Luca Bertaccini received his Master's degree in Electronic Engineering from the University of Bologna in 2020. He is currently pursuing a PhD at the Integrated Systems Laboratory (IIS) of ETH Zurich in the Digital Systems group led by Prof. Luca Benini. His research interests include hardware accelerators and heterogeneous architecture.

 
 

Talk IV

Date: Friday - October 15, 2021
Time: 12:40 - 13:00
Title: Manticore as an NoC Case Study: A 4096 Chiplet-based Architecture for Ultra-Efficient Floating-Point Computing
Speaker: Florian Zaruba (ETH Zürich)

Abstract:
Data-parallel problems demand ever-growing floating-point (FP) operations per second under tight area- and energy-efficiency constraints. In this talk, we will present Manticore, a general-purpose, ultra-efficient, chiplet-based architecture for data-parallel FP workloads. We have manufactured a prototype of the chiplet’s computational core in Globalfoundries 22FDX process and demonstrate more than 5x improvement in energy efficiency on FP intensive workloads compared to CPUs and GPUs, despite being manufactured in a 2-3 generation older technology node.

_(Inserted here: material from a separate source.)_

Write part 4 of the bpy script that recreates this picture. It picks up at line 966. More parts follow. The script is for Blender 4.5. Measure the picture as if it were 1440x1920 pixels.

The Manticore architecture is able to achieve up to 190 Gflop/sW for FP64 in maximum efficiency mode. The main focus of this talk will be on how we use our non-coherent, AXI-based, infrastructure to efficiently schedule data movement in those complex NoCs and the corresponding infrastructure to generate such networks.

Speaker Bio:


Florian Zaruba was born in Vienna, Austria, in 1992. He received his BSc degree from TU Wien in 2014 and his MSc and PhD from the Swiss Federal Institute of Technology Zurich in 2017 and 2021. He is currently a postdoctoral researcher at the Integrated Systems Laboratory. His research interests include the design of very large-scale integration circuits and high-performance computer architectures.